Friday Links | June 13, 2014

Friday Links | June 13, 2014 June 13, 2014

An ongoing summit on ending sexual violence in conflict has resulted in a spike of articles about the topic. The Guardian features an article on a project that addresses sexism and sexual violence in Kosovo among young men. One young Bosnian woman shares her life story as a child, that was conceived during the war through rape. During the months of April and May 39 women and girls from Kalma camp in Southern Darfur were victims of rape. Most rapes occurred while the women and girls were collecting firewood.

Al-Monitor features a story on young European women, who leave to Syria to join the “jihad.”

In Georgia’s Pankisi Gorge, a group of local Muslim women try to keep the tradition of female Sufi chanting alive.

Seven men were arrested last Saturday near Cairo’s Tahrir square for harassing women during celebrations surrounding the inauguration of new Egyptian president al-Sisi.

An Afghan woman checks her phone after an election campaign in Kabul. Afghanistan will vote in the second round of the presidential election on June 14. Image by Ahmad Masood/Reuters

Somali women in high profile political positions, like the country’s first female foreign minister Fawzia Yusuf Adam, often face threats and struggle to change the country’s political culture.

Afghanistan still has a long way to go when it comes to gender-based violence, but activists say that some progress has been made so far. features an article on gender equality in Morocco.

During the Palestinian reconciliation meetings between Hamas and Fatah, women were virtually absent.

Prostitution seems to be on the rise in Tajikistan and this increase has led to many suggestions to make sure that women do not end up in the sex industry.

One Uyghur man has been killed in China’s Xinjiang province, after he started an argument when government officials asked his wife to uncover her face. Four men were killed when they protested against the forced removal of the veil of a local woman in her home by government officials.

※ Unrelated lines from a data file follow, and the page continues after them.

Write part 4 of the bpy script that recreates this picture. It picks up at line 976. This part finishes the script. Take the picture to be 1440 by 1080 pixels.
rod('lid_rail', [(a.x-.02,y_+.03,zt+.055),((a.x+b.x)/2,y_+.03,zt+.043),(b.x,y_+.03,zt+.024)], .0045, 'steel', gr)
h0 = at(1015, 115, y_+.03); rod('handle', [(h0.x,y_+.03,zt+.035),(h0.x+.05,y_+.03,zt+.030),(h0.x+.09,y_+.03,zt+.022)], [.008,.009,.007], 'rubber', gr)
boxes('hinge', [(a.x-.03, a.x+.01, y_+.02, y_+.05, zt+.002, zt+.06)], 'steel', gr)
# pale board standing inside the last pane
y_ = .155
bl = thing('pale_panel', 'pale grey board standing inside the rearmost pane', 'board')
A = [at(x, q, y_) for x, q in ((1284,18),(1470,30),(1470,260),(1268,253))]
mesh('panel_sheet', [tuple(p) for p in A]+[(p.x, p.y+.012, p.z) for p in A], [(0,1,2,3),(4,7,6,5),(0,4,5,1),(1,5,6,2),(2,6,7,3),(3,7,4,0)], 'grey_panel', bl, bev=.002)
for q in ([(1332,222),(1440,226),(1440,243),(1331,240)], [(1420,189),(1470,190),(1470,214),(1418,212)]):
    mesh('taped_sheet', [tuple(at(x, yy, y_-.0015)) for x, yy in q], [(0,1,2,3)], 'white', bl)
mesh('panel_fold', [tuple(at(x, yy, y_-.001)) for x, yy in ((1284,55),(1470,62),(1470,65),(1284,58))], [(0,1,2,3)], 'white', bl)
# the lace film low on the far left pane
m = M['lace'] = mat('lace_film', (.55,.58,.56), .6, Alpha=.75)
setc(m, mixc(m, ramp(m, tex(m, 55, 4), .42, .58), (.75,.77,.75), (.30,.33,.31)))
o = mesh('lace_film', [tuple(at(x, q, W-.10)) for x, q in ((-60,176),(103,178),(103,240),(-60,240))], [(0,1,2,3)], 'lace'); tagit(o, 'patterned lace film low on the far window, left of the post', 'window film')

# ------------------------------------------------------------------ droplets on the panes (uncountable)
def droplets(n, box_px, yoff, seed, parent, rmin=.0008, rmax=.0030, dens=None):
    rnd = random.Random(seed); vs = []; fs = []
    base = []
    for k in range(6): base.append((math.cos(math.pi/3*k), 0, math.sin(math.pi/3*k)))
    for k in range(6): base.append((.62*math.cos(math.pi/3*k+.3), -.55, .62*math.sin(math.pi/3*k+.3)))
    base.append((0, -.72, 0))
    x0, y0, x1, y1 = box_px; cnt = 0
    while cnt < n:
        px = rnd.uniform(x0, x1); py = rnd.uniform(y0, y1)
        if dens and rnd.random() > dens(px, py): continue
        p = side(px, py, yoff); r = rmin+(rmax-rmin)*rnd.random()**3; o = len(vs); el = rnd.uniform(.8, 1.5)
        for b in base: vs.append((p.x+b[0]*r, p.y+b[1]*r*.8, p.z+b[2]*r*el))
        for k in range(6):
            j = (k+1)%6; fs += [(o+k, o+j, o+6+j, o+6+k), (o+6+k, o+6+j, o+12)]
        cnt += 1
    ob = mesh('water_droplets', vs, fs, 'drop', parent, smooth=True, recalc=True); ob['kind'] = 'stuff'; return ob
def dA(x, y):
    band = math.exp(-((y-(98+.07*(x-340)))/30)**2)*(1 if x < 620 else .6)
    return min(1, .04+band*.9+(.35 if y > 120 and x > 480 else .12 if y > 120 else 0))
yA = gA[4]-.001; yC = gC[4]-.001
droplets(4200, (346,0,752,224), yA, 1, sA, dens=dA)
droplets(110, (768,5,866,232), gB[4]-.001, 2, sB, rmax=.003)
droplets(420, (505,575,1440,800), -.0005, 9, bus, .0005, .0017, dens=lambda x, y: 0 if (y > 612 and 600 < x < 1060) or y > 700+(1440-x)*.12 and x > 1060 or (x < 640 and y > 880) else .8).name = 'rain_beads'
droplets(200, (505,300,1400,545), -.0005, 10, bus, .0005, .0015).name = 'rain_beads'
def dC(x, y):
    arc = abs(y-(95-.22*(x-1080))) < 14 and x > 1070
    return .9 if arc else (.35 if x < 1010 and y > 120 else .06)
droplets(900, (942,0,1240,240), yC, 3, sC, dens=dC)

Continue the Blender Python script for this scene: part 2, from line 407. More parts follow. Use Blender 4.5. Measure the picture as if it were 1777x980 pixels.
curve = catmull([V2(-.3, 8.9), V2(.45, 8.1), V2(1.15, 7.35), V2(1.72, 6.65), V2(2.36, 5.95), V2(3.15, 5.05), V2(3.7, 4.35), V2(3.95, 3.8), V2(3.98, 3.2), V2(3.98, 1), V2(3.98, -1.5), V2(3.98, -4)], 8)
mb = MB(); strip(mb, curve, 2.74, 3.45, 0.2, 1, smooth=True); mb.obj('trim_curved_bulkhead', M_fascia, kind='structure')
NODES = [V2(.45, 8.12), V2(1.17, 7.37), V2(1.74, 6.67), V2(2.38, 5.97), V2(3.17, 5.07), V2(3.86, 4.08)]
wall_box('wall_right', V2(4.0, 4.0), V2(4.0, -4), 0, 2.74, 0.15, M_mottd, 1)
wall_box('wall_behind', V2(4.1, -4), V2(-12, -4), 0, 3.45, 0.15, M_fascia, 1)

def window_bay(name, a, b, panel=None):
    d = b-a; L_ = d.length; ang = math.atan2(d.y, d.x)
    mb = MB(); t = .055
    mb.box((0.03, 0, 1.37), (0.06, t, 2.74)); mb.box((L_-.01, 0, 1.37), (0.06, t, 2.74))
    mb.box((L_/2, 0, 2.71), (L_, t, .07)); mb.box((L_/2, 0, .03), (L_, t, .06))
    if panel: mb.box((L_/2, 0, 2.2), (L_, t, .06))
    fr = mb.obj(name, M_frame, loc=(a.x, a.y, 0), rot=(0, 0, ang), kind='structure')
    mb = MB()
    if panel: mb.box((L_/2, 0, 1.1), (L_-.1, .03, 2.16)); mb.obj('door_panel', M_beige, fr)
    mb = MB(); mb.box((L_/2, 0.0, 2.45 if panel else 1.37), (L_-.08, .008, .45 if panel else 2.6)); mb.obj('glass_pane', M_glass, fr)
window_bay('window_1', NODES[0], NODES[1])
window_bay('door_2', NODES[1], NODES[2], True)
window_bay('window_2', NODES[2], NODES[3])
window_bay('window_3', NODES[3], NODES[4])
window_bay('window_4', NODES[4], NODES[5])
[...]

Two recent cases of honour killings in Pakistan have shocked the world, but activists don’t think that the global outrage will lead to fast change and improvement in the near future.

After the story of Akhtara, an Afghan survivor of an acid attack, was featured in the media, one woman decided to send Akhtara a monthly donation which makes it possible for her to send her children to school and now she doesn’t need to beg in the streets.

19-year-old Moroccan Hajar is pursuing a career as a competitive break dancer.

After days of unclarity about the religious identity of a woman in Malaysia, the local Shari’a court has finally decided that the woman is not Muslim and she will be buried according to Buddhist traditions.

A shelter in Texas functions as a safe haven for Muslim women who are subjected to domestic abuse.